→ **What the exercise asks**
Leave out the pictures and repeat the rest of the material exactly.

#####

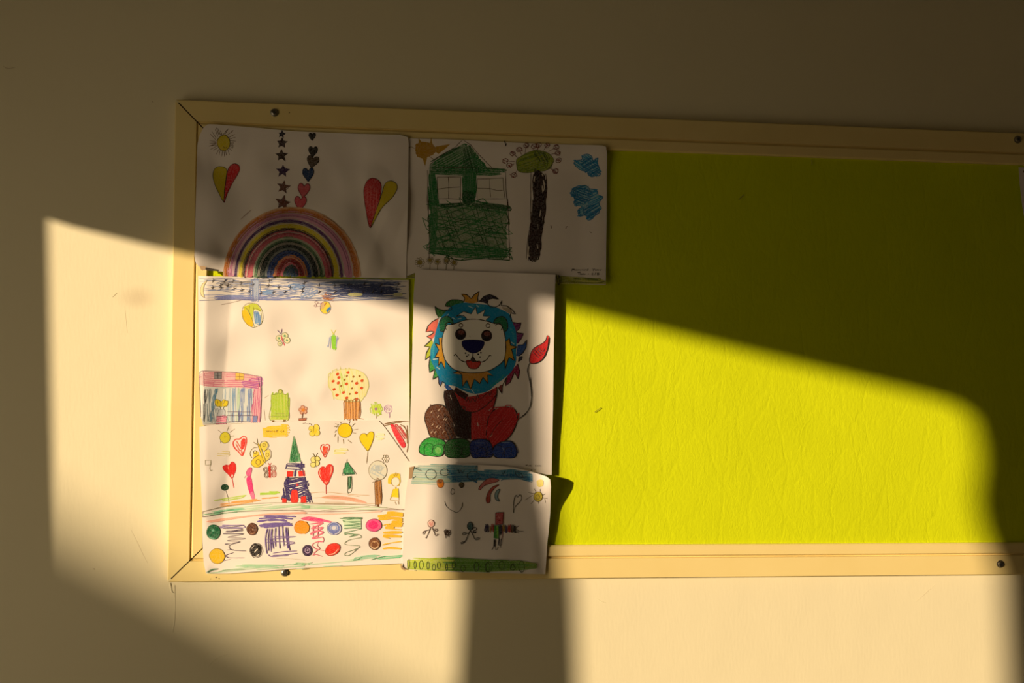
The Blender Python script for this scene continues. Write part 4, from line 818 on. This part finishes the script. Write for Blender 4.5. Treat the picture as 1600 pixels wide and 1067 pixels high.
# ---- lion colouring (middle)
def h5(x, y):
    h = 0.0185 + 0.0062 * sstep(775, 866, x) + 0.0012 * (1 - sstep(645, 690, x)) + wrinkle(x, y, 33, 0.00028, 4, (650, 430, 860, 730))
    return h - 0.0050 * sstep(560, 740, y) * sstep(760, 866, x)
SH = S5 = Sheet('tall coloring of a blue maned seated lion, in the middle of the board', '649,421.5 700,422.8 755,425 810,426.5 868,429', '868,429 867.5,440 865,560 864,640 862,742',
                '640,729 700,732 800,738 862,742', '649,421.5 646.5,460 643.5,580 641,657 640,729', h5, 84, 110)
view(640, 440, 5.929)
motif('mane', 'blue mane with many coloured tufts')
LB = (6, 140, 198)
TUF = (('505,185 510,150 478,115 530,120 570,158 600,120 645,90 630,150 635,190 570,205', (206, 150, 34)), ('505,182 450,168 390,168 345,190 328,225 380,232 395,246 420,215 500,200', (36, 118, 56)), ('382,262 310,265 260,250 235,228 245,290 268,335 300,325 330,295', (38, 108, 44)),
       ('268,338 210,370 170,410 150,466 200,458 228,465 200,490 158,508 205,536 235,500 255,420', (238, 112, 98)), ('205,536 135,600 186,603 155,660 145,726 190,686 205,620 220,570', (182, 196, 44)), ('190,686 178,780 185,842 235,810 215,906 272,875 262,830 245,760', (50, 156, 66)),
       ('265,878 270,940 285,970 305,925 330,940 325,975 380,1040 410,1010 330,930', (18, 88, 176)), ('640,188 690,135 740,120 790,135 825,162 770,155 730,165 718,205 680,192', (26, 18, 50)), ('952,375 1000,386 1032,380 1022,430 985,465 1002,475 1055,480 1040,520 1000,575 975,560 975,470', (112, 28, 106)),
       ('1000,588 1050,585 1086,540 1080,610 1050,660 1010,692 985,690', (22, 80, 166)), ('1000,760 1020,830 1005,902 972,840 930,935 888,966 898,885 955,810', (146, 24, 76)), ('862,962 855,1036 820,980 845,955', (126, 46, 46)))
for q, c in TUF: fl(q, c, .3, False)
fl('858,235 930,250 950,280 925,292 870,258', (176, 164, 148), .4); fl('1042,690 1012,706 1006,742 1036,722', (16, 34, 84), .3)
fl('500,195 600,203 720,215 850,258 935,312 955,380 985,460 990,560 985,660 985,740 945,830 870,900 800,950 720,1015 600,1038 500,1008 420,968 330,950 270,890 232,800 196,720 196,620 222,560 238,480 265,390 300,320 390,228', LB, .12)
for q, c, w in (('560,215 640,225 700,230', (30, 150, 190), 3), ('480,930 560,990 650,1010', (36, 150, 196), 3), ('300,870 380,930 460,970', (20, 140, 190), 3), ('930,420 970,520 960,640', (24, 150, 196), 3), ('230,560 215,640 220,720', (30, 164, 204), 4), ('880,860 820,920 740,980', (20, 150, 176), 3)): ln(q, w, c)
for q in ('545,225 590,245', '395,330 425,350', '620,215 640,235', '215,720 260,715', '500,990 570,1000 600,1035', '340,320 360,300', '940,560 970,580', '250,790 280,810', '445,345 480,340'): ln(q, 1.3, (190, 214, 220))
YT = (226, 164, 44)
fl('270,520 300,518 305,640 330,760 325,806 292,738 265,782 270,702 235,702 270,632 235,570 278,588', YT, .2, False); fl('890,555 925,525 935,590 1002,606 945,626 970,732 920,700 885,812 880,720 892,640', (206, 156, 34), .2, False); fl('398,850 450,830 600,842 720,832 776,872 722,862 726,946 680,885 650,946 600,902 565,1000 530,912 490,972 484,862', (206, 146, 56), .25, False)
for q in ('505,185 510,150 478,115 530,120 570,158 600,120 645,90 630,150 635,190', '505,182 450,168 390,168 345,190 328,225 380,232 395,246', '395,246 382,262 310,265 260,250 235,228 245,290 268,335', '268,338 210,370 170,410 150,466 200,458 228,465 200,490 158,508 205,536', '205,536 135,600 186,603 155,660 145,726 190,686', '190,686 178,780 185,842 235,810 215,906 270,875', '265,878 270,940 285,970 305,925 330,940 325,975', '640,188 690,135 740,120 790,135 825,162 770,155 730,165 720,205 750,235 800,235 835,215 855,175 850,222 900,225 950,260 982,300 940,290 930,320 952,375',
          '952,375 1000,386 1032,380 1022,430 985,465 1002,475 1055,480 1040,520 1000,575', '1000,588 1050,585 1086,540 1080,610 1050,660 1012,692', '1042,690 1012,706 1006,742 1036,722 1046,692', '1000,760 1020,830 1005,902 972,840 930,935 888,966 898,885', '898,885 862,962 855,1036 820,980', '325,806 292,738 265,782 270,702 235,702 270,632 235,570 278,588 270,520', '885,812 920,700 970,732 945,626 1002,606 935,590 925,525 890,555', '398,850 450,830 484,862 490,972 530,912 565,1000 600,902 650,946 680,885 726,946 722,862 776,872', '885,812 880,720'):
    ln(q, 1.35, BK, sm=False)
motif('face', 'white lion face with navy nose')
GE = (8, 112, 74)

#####

→ **Answer to this task**
The Blender Python script for this scene continues. Write part 4, from line 818 on. This part finishes the script. Write for Blender 4.5. Treat the picture as 1600 pixels wide and 1067 pixels high.
# ---- lion colouring (middle)
def h5(x, y):
    h = 0.0185 + 0.0062 * sstep(775, 866, x) + 0.0012 * (1 - sstep(645, 690, x)) + wrinkle(x, y, 33, 0.00028, 4, (650, 430, 860, 730))
    return h - 0.0050 * sstep(560, 740, y) * sstep(760, 866, x)
SH = S5 = Sheet('tall coloring of a blue maned seated lion, in the middle of the board', '649,421.5 700,422.8 755,425 810,426.5 868,429', '868,429 867.5,440 865,560 864,640 862,742',
                '640,729 700,732 800,738 862,742', '649,421.5 646.5,460 643.5,580 641,657 640,729', h5, 84, 110)
view(640, 440, 5.929)
motif('mane', 'blue mane with many coloured tufts')
LB = (6, 140, 198)
TUF = (('505,185 510,150 478,115 530,120 570,158 600,120 645,90 630,150 635,190 570,205', (206, 150, 34)), ('505,182 450,168 390,168 345,190 328,225 380,232 395,246 420,215 500,200', (36, 118, 56)), ('382,262 310,265 260,250 235,228 245,290 268,335 300,325 330,295', (38, 108, 44)),
       ('268,338 210,370 170,410 150,466 200,458 228,465 200,490 158,508 205,536 235,500 255,420', (238, 112, 98)), ('205,536 135,600 186,603 155,660 145,726 190,686 205,620 220,570', (182, 196, 44)), ('190,686 178,780 185,842 235,810 215,906 272,875 262,830 245,760', (50, 156, 66)),
       ('265,878 270,940 285,970 305,925 330,940 325,975 380,1040 410,1010 330,930', (18, 88, 176)), ('640,188 690,135 740,120 790,135 825,162 770,155 730,165 718,205 680,192', (26, 18, 50)), ('952,375 1000,386 1032,380 1022,430 985,465 1002,475 1055,480 1040,520 1000,575 975,560 975,470', (112, 28, 106)),
       ('1000,588 1050,585 1086,540 1080,610 1050,660 1010,692 985,690', (22, 80, 166)), ('1000,760 1020,830 1005,902 972,840 930,935 888,966 898,885 955,810', (146, 24, 76)), ('862,962 855,1036 820,980 845,955', (126, 46, 46)))
for q, c in TUF: fl(q, c, .3, False)
fl('858,235 930,250 950,280 925,292 870,258', (176, 164, 148), .4); fl('1042,690 1012,706 1006,742 1036,722', (16, 34, 84), .3)
fl('500,195 600,203 720,215 850,258 935,312 955,380 985,460 990,560 985,660 985,740 945,830 870,900 800,950 720,1015 600,1038 500,1008 420,968 330,950 270,890 232,800 196,720 196,620 222,560 238,480 265,390 300,320 390,228', LB, .12)
for q, c, w in (('560,215 640,225 700,230', (30, 150, 190), 3), ('480,930 560,990 650,1010', (36, 150, 196), 3), ('300,870 380,930 460,970', (20, 140, 190), 3), ('930,420 970,520 960,640', (24, 150, 196), 3), ('230,560 215,640 220,720', (30, 164, 204), 4), ('880,860 820,920 740,980', (20, 150, 176), 3)): ln(q, w, c)
for q in ('545,225 590,245', '395,330 425,350', '620,215 640,235', '215,720 260,715', '500,990 570,1000 600,1035', '340,320 360,300', '940,560 970,580', '250,790 280,810', '445,345 480,340'): ln(q, 1.3, (190, 214, 220))
YT = (226, 164, 44)
fl('270,520 300,518 305,640 330,760 325,806 292,738 265,782 270,702 235,702 270,632 235,570 278,588', YT, .2, False); fl('890,555 925,525 935,590 1002,606 945,626 970,732 920,700 885,812 880,720 892,640', (206, 156, 34), .2, False); fl('398,850 450,830 600,842 720,832 776,872 722,862 726,946 680,885 650,946 600,902 565,1000 530,912 490,972 484,862', (206, 146, 56), .25, False)
for q in ('505,185 510,150 478,115 530,120 570,158 600,120 645,90 630,150 635,190', '505,182 450,168 390,168 345,190 328,225 380,232 395,246', '395,246 382,262 310,265 260,250 235,228 245,290 268,335', '268,338 210,370 170,410 150,466 200,458 228,465 200,490 158,508 205,536', '205,536 135,600 186,603 155,660 145,726 190,686', '190,686 178,780 185,842 235,810 215,906 270,875', '265,878 270,940 285,970 305,925 330,940 325,975', '640,188 690,135 740,120 790,135 825,162 770,155 730,165 720,205 750,235 800,235 835,215 855,175 850,222 900,225 950,260 982,300 940,290 930,320 952,375',
          '952,375 1000,386 1032,380 1022,430 985,465 1002,475 1055,480 1040,520 1000,575', '1000,588 1050,585 1086,540 1080,610 1050,660 1012,692', '1042,690 1012,706 1006,742 1036,722 1046,692', '1000,760 1020,830 1005,902 972,840 930,935 888,966 898,885', '898,885 862,962 855,1036 820,980', '325,806 292,738 265,782 270,702 235,702 270,632 235,570 278,588 270,520', '885,812 920,700 970,732 945,626 1002,606 935,590 925,525 890,555', '398,850 450,830 484,862 490,972 530,912 565,1000 600,902 650,946 680,885 726,946 722,862 776,872', '885,812 880,720'):
    ln(q, 1.35, BK, sm=False)
motif('face', 'white lion face with navy nose')
GE = (8, 112, 74)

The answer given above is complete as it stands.